Line by line, repeat the data below exactly, beginning at the first line and ending at the line with "from mathutils import Vector, Matrix, Euler". Omit pictures.

*** Collected data

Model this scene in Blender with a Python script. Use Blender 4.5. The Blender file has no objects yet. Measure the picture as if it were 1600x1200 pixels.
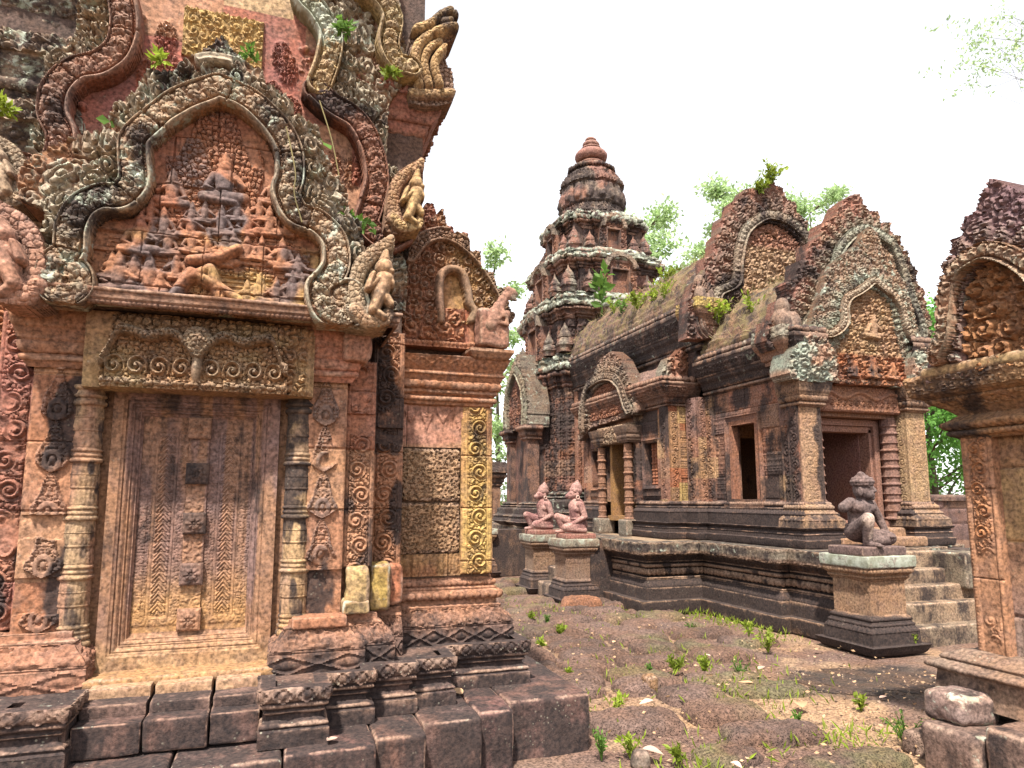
import bpy, bmesh, math, random
import numpy as np
from math import radians, pi, sin, cos, atan2, sqrt
from mathutils import Vector, Matrix, Euler

SC = bpy.context.scene
COLL = SC.collection
# ------------------------------------------------------------------ camera
FPX, PCX, PCY, YAW, PIT, EYE = 1060., 800., 640.5, radians(19), radians(7.5), 1.5
cam = bpy.data.cameras.new("camera"); camo = bpy.data.objects.new("camera", cam); COLL.objects.link(camo)
camo.location = (0, 0, EYE); camo.rotation_euler = (radians(90) + PIT, 0, -YAW)
cam.sensor_width = 36; cam.lens = 36 * FPX / 1600; cam.shift_y = (PCY - 600) / 1600
cam.clip_start = .05; cam.clip_end = 800
SC.camera = camo
# ------------------------------------------------------------------ sky, sun, exposure
world = bpy.data.worlds.new("World"); SC.world = world; world.use_nodes = True
nt = world.node_tree; nt.nodes.clear()
wo = nt.nodes.new('ShaderNodeOutputWorld'); bg = nt.nodes.new('ShaderNodeBackground')
sky = nt.nodes.new('ShaderNodeTexSky'); sky.sky_type = 'NISHITA'; sky.sun_disc = False
SUN_EL, SUN_AZ = radians(60), radians(211)      # azimuth clockwise from +Y
sky.sun_elevation = SUN_EL; sky.sun_rotation = SUN_AZ
sky.air_density = 1.0; sky.dust_density = 1.0; sky.ozone_density = 1.0
hs = nt.nodes.new('ShaderNodeHueSaturation'); hs.inputs['Saturation'].default_value = .15   # hazy, nearly white overcast sky
nt.links.new(sky.outputs[0], hs.inputs['Color']); nt.links.new(hs.outputs[0], bg.inputs[0])
bg.inputs[1].default_value = .14
nt.links.new(bg.outputs[0], wo.inputs[0])
sun = bpy.data.lights.new("sun", 'SUN'); sun.energy = 4.2; sun.angle = radians(3); sun.color = (1, .93, .82)
suno = bpy.data.objects.new("sun", sun); COLL.objects.link(suno)
suno.rotation_euler = (radians(90) - SUN_EL, 0, pi - SUN_AZ)
suno.location = (0, 0, 30)
SC.view_settings.view_transform = 'Standard'; SC.view_settings.look = 'None'
SC.view_settings.exposure = 1.6; SC.view_settings.gamma = 1; SC.view_settings.use_curve_mapping = False
SC.cycles.use_denoising = True
SC.cycles.max_bounces = 5; SC.cycles.diffuse_bounces = 2; SC.cycles.glossy_bounces = 2
SC.cycles.transmission_bounces = 4; SC.cycles.transparent_max_bounces = 6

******

■ **Result of this task**
Model this scene in Blender with a Python script. Use Blender 4.5. The Blender file has no objects yet. Measure the picture as if it were 1600x1200 pixels.
import bpy, bmesh, math, random
import numpy as np
from math import radians, pi, sin, cos, atan2, sqrt
from mathutils import Vector, Matrix, Euler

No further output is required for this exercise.